Compared to 2017, total profit increased in most of the economic activities, Statistics Estonia reports. Manufacturing and trade enterprises contributed the most to the total profit of the business sector. Profit growth in the sector was slowed down mainly by administrative and support services and construction enterprises. The profit of manufacturing increased by approximately a fifth compared to 2017, mainly due to an increase in profits in the manufacture of metal products, fuel oil, machinery and equipment, and construction materials.
In 2018, enterprises sold goods and services for 61 billion euros, which is 10% more than the year before. The biggest increase in turnover occurred in real estate and agriculture, forestry and fishing activities.
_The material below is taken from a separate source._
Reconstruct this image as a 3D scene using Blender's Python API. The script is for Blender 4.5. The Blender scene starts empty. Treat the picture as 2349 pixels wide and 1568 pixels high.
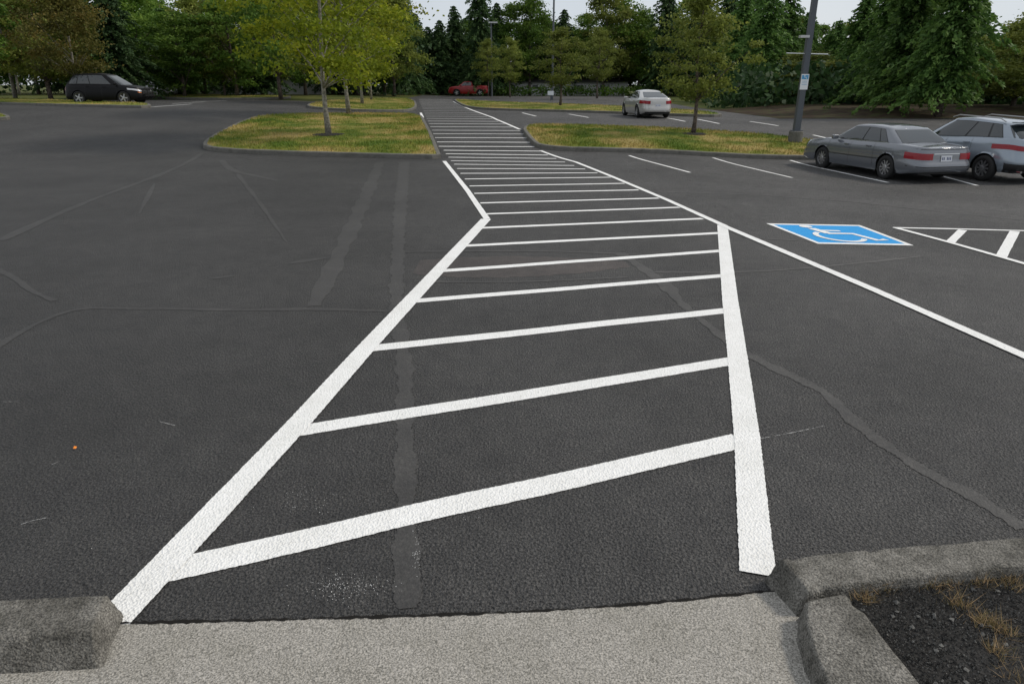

The turnover of trade and manufacturing enterprises, which have the biggest share in the total turnover of the business sector, increased 9% and 7%, respectively.
Compared to 2017, the total expenditure of enterprises increased 11%, including 10% increase in labour costs. The number of persons employed and the number of hours worked increased 3% and 1%, respectively. In 2018, the labour productivity of the business sector on the basis of net value added amounted to an average of 23,900 euros per person employed, i.e. 5% more than in 2017.
In 2018, enterprises invested 2.3 billion euros, which is the same as the year before. As in 2017, the investments were made mostly in machinery and equipment and in buildings. The main investors were manufacturing, energy and trade enterprises, accounting for nearly a half of the total investments of all enterprises. Compared to 2017, the investments in buildings and in machinery and equipment increased. Other investments decreased, the biggest decrease was in investments in transport equipment.
In the 4th quarter of 2018, enterprises sold goods and services for 16.2 billion euros, which is 12% more than in the same period of 2017. In the 4th quarter of 2018, enterprises invested 789 million euros, i.e. 17% more than in the 4th quarter of 2017.